Simbol budaya yang mereka miliki kemudian dibenturkan oleh kondisi perkembangan modern seperti menghadapi ketidakadilan dalam bidang politik, ekonomi, sosial dan budaya yang dianggap sudah teraneksasi akibat kompetisi antara yang menang dan kalah. Pada tahapan akhir nasionalisme ini menguat karena ada aktor yang berperan mengkonstruksi kembali nasionalisme, untuk menggerakkan semangat etnisitas mereka.
Solusi bijak
Aceh sebagai kelompok (etnis) yang menang dalam proses aneksasi menurut perjalanan sejarah, tidak bisa melupakan begitu saja sub-nasionalisme (etnisitas) lain yang hidup dalam teritorial mereka. Setidaknya, aktor Aceh harus melakukan upaya-upaya merangkul kembali, atau mengkontruksi sebuah kesadaran kolektif betapa pentingnya kesatuan Aceh sebagai sebuah nasionalisme, dan sub etnisnya. Tentunya, kita tidak mengharapkan adanya perpecahan dalam wilayah yang penuh nuansa sejarah ini. Mengedepankan sisi budaya dalam menyelesaikan kasus antarkomunitas yang mendiami Aceh, cenderung akan menemukan solusi yang bijak.

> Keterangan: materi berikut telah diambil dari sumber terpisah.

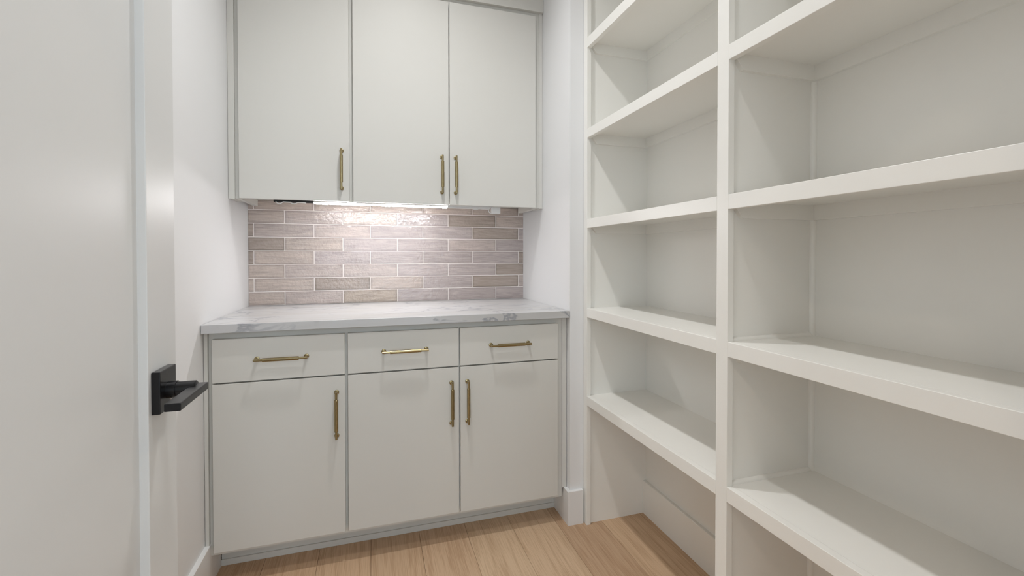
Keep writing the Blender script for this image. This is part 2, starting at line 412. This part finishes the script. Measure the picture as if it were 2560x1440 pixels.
for (xa, xb), hx in zip(LX, HX):
    d = obj('drawer', B(xa, xb, YF - 0.0008, YD, 0.7099, 0.8605, 0.0012), 'cabinet', base)
    pull(d, (xa + xb) / 2 + (0.004 if xa < 0.1 else (-0.005 if xa > 0.8 else 0)), YD, 0.786, True)
    d = obj('cabinet_door', B(xa, xb, YF - 0.0008, YD, 0.1211, 0.7045, 0.0012), 'cabinet', base)
    pull(d, hx, YD, 0.5655)

# countertop
ct = obj('countertop', B(0.002, X_N - 0.002, -0.002, -0.6351, 0.8842, 0.914, 0.0012), 'marble', base=True)
tag(ct, 'white marble-look countertop with grey veins on the base cabinet', 'countertop')

# ------------------------------------------------------------------ tiled backsplash
Z_SPL = 1.4115
splash = obj('tile_backsplash', B(0.0005, X_N - 0.0005, -0.0005, -0.0098, 0.9150, Z_SPL), 'grout', base=True)
tag(splash, 'glossy taupe brick-bond tile backsplash above the counter', 'backsplash')
LT, LM, MD, DK, DY = (0.465, 0.400, 0.382), (0.50, 0.424, 0.39), (0.53, 0.445, 0.395), (0.40, 0.33, 0.285), (0.46, 0.378, 0.31)  # glaze tones shifted against the LED falloff: left tiles raised, middle lowered
rows = [  # bottom to top
    [MD, LM, DY, LT, LT, LT], [MD, MD, MD, MD, LT, LT, LM], [MD, LM, LM, LT, LT, DK], [DK, MD, LT, LT, LT, LT, DK],
    [DK, MD, LT, LT, LM, LT], [DK, LM, LM, LT, LT, DK, LT], [MD, LM, MD, LT, DK, MD], [MD, MD, MD, MD, MD, MD, MD]]  # top row in one tone, taken from its shade under the cabinet
rim = {LT: 0.10, LM: 0.16, MD: 0.22, DK: 0.34, DY: 0.30}
rows[1][5] = DK; rows[1][2] = DK
GP, PX, PZ = 0.0036, 0.2611, 0.0647
mesh_cache = {}
for r, tones in enumerate(rows):
    x_start = 0.1562 - PX if r % 2 == 0 else 0.0246 - PX
    z0 = 0.9165 + PZ * r; z1 = min(z0 + PZ - GP, Z_SPL - 0.0005)
    for k, tone in enumerate(tones):
        xa = max(x_start + PX * k + GP / 2, 0.0015); xb = min(x_start + PX * (k + 1) - GP / 2, X_N - 0.0015)
        key = (round(xb - xa, 4), round(z1 - z0, 4))
        if key not in mesh_cache:
            w, h = (xb - xa) / 2, (z1 - z0) / 2
            bm = bmesh.new(); box(bm, -w, w, -0.0025, 0.0025, -h, h)
            fe = [e for e in bm.edges if all(v.co.y < 0 for v in e.verts)]
            bmesh.ops.bevel(bm, geom=fe, offset=min(0.0016, w * 0.3), segments=2, affect='EDGES', profile=0.5)
            me = bpy.data.meshes.new('tile'); bm.to_mesh(me); bm.free()
            mesh_cache[key] = me
        t = link('tile', mesh_cache[key], 'tile', splash, ((xa + xb) / 2, -0.0085 + random.uniform(-0.0003, 0.0003), (z0 + z1) / 2))
        t.rotation_euler = (random.uniform(-0.004, 0.004), 0, random.uniform(-0.0015, 0.0015))
        j = random.uniform(0.96, 1.04)
        t.color = (tone[0] * j, tone[1] * j, tone[2] * j, rim[tone])

# ------------------------------------------------------------------ wall cabinet
YU, YUD = -0.3043, -0.3243
ZB = 1.3826
wc = thing('wall_cabinet', 'tall greige wall cabinet with three flat doors above the tiles', 'cabinet', (0.68, -0.16, ZB))
obj('side_panel', B(0.0247, 0.0430, -0.004, YU + 0.019, ZB, 2.70), 'cabinet', wc)
obj('side_panel', B(1.3195, 1.3408, -0.040, YU + 0.019, ZB, 2.70), 'cabinet', wc)
obj('bottom_panel', B(0.0430, 1.3195, -0.004, YU + 0.019, Z_SPL + 0.0005, Z_SPL + 0.016), 'cabinet', wc)
obj('top_panel', B(0.0430, 1.3195, -0.004, YU + 0.019, 2.684, 2.70), 'cabinet', wc)
obj('face_frame', boxes((0.0247, 0.062, YU, YU + 0.019, ZB, 2.70), (0.452, 0.489, YU, YU + 0.019, ZB, 2.70), (0.877, 0.913, YU, YU + 0.019, ZB + 0.03, 2.70), (1.303, 1.3408, YU, YU + 0.019, ZB, 2.70),
    *[(xa, xb, YU, YU + 0.019, za, zb) for xa, xb in ((0.062, 0.452), (0.489, 0.877), (0.913, 1.303)) for za, zb in ((2.29, 2.70), (Z_SPL, 1.432))]), 'cabinet', wc)
obj('filler', B(0.0010, 0.0242, -0.20, -0.3085, ZB - 0.002, 2.332, 0.0006, 1), 'cabinet', wc)
obj('filler', B(1.3412, 1.3585, -0.20, -0.3085, ZB - 0.002, 2.332, 0.0006, 1), 'cabinet', wc)
obj('fascia', B(0.0010, 1.3585, YU, YUD, 2.332, Z_CEIL - 0.002, 0.0008, 1), 'cabinet', wc)
UX = [(0.0426, 0.4622, 0.4320), (0.4784, 0.8928, 0.8613), (0.8974, 1.3170, 0.9242)]
for xa, xb, hx in UX:
    d = obj('cabinet_door', B(xa, xb, YU - 0.0008, YUD, 1.3829, 2.3086, 0.0012), 'cabinet', wc)
    pull(d, hx, YUD, 1.5185)

# under-cabinet LED bar
ZH, YL = Z_SPL, -0.265
led = thing('under_cabinet_light', 'lit slim white LED bar under the wall cabinet', 'light', (0.71, YL, 1.370))
obj('housing', B(0.3150, 1.108, YL + 0.012, YL - 0.012, 1.3805, ZH, 0.001, 1), 'plastic', led)
prof = []
for k in range(9):
    a = math.pi * k / 8
    prof.append((YL - 0.0105 * math.cos(a), 1.3805 - 0.0070 * math.sin(a)))
obj('diffuser', prism(prof, 0, 0.317, 0.893), 'led', led)
obj('end_cap', B(0.8935, 1.1000, YL + 0.010, YL - 0.010, 1.3740, 1.3803, 0.001, 1), 'plastic', led)
for x in (0.357, 0.487, 0.625, 0.750, 0.885, 1.033):
    obj('clip', prism([(YL + 0.014, 1.386), (YL + 0.0115, 1.386), (YL + 0.0115, 1.3732), (YL - 0.006, 1.3732), (YL - 0.006, 1.3712), (YL + 0.014, 1.3712)], 0, x - 0.010, x + 0.010), 'plastic', led)
plug = obj('plug', B(1.1080, 1.1525, YL + 0.012, YL - 0.013, 1.3535, ZH, 0.004, 3), 'plastic', led)
plug['label'] = 'white plug block at the end of the bar'
bm = bmesh.new(); tube(bm, [(1.0935, YL, 1.3770), (1.0965, YL, 1.3670), (1.0995, YL, 1.3590), (1.1060, YL, 1.3555), (1.1130, YL, 1.3570)], [0.0021] * 5, 10)
obj('lead', bm, 'plastic', led, smooth=True)
bk = obj('dark_strip', B(0.1590, 0.3140, YL + 0.012, YL - 0.013, 1.3772, ZH, 0.001, 1), 'blackstrip')  # plain black box left of the LED housing
tag(bk, 'black strip under the wall cabinet at the left end of the LED bar', 'strip')
bm = bmesh.new()
path = []
for k in range(41):
    u = k / 40
    path.append((0.168 + 0.118 * u, YL - 0.0150 - 0.002 * math.sin(9 * u), 1.3775 - 0.0095 * max(0.0, math.sin(u * math.pi * 4.2)) * (1 - 0.6 * u) - 0.0015 * u))
tube(bm, path, [0.0023] * 41, 10)
cb = obj('cable', bm, 'plastic', smooth=True)
tag(cb, 'looped white cable hanging from the black strip under the wall cabinet', 'cable')

# ------------------------------------------------------------------ built-in open shelving on the right
sh = thing('shelving_unit', 'white built-in open shelving covering the right wall', 'shelving', (1.57, -1.43, 0))
TOPS = [(0.5520, 0.5133), (0.9261, 0.8877), (1.3029, 1.2648), (1.6824, 1.6447), (2.0643, 2.0228), (2.444, 2.404)]
XS = X_F + 0.0190
ST = [(-0.6335, -0.6652), (-1.4172, -1.4564), (-2.2085, -2.2480)]
for (ya, yb) in ST:
    obj('stile', B(X_F, XS, ya, yb, 0.0, 2.70, 0.0010), 'shelf', sh)
obj('top_rail', B(X_F, XS, -0.6335, -2.248, 2.70, Z_CEIL - 0.001, 0.001), 'shelf', sh)
obj('side_panel', B(XS, X_B, -0.6335, -0.6530, 0.0, 2.70), 'shelf', sh)
obj('divider_panel', B(XS, X_B, -1.4270, -1.4460, 0.0, 2.70), 'shelf', sh)
obj('side_panel', B(XS, X_B, -2.2290, -2.2480, 0.0, 2.70), 'shelf', sh)
BAYS = [(-0.6530, -1.4270, -0.6652, -1.4172), (-1.4460, -2.2290, -1.4564, -2.2085)]
for bi, (ya, yb, sa, sb) in enumerate(BAYS):
    obj('back_panel', B(X_B, X_B + 0.012, ya + 0.009, yb - 0.009, 0.0, 2.70), 'shelf', sh)
    for zi, (t, b_) in enumerate(TOPS):
        und = t - 0.019
        s = obj('shelf', B(XS, X_B, ya, yb, und, t), 'shelf', sh)
        obj('front_rail', B(X_F, XS, sa, sb, b_, t, 0.0010), 'shelf', s)
        ch, th = 0.0405, 0.0125
        zc = und - ch
        # mitred cleats under the shelf: far side, near side and back
        for y0, y1 in ((ya, ya - th), (yb + th, yb)):
            obj('cleat', prism([(XS + 0.004, und), (XS + 0.004, und - 0.014), (XS + 0.026, zc), (X_B - th, zc), (X_B - th, und)], 1, y0, y1), 'shelf', s)
        obj('cleat', B(X_B - th, X_B, ya, yb, zc, und), 'shelf', s)
    o = obj('baseboard', chamfer_board_y(X_B, X_B - 0.0145, ya, yb, 0.146), 'shelf', sh)
# small quarter beads where the divider meets the back and the shelves, near bay
def quarter(axis, a0, a1, c, r, s0, s1):
    pts = [c] + [(c[0] + s0 * r * math.cos(k * math.pi / 12), c[1] + s1 * r * math.sin(k * math.pi / 12)) for k in range(7)]
    return prism(pts, axis, a0, a1)
lv = [0.0] + [t for t, _ in TOPS]
for i, z0 in enumerate(lv):
    z1 = (TOPS[i][0] - 0.019 - 0.0405) if i < len(TOPS) else 2.70
    obj('corner_bead', quarter(2, z0, z1, (X_B, -1.4460), 0.011, -1, -1), 'shelf', sh, smooth=True)
    if i: obj('corner_bead', quarter(0, XS + 0.0005, X_B - 0.011, (-1.4460, z0), 0.009, -1, 1), 'shelf', sh, smooth=True)

# ------------------------------------------------------------------ lamps
def downlight(name, label, x, y, mat, r=0.045):
    t = thing(name, label, 'light', (x, y, Z_CEIL))
    bm = bmesh.new(); n = 40
    prof = [(r + 0.022, 0.0), (r + 0.022, -0.004), (r + 0.004, -0.008), (r, -0.004), (r, 0.0)]
    rings = [[bm.verts.new((x + q * math.cos(2 * math.pi * k / n), y + q * math.sin(2 * math.pi * k / n), Z_CEIL + z)) for k in range(n)] for q, z in prof]
    for a, c in zip(rings, rings[1:]):
        for k in range(n): bm.faces.new((a[k], a[(k + 1) % n], c[(k + 1) % n], c[k]))
    obj('trim_ring', bm, 'plastic', t, smooth=True)
    bm = bmesh.new(); tube(bm, [(x, y, Z_CEIL - 0.0005), (x, y, Z_CEIL - 0.004)], [r, r], 40)
    obj('lens', bm, mat, t)
    return t
for ly, lab, lamp in ((-1.02, 'lit recessed light in the pantry ceiling, the one nearer the cabinets', CEILING_LAMP), (-1.78, 'lit recessed light in the pantry ceiling, the one nearer the doorway', ENTRY_LAMP)):
    t = downlight('recessed_light', lab, 0.71, ly, 'lamp')
    ld = bpy.data.lights.new('downlight_beam', 'AREA')
    ld.shape = 'DISK'; ld.size = 0.088; ld.energy = lamp[3]; ld.color = lamp[:3]; ld.spread = math.radians(CEILING_SPREAD)
    lo = bpy.data.objects.new('downlight_beam', ld); COL.objects.link(lo)
    lo.location = (0, 0, -0.006); lo.parent = t
for hx, hy, w in ((-0.3, -3.1, 'left light nearest the doorway'), (1.7, -3.1, 'right light nearest the doorway'), (-0.3, -4.3, 'far left light'), (1.7, -4.3, 'far right light')):  # unseen hall lamps added for warm fill through the doorway
    downlight('recessed_light', 'added recessed fill light in the unseen hall ceiling, ' + w, hx, hy, 'hall_fill', 0.06)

Selain itu, kita juga harus memahami, bahwa bahasa telah menjadi simbol utama penegas etnisitas, bahasa sangat sensitif dalam arena setting sosial, dan budaya yang mulai dimasuki politik kemudian hari. Bagaimanapun, peran produk industri telah ikut memperkuat komunikasi etnis, sehingga tatkala ada aktor lain yang mengkonstruksinya maka nasionalismenya bangkit. Sedikit saja para aktor sosial, dan politik memahami posisi kultural, maka riak konflik tidak akan terjadi. Tentunya sampai kiamat, Aceh tetap dalam satu bingkai, bukan tiga bingkai. Semoga!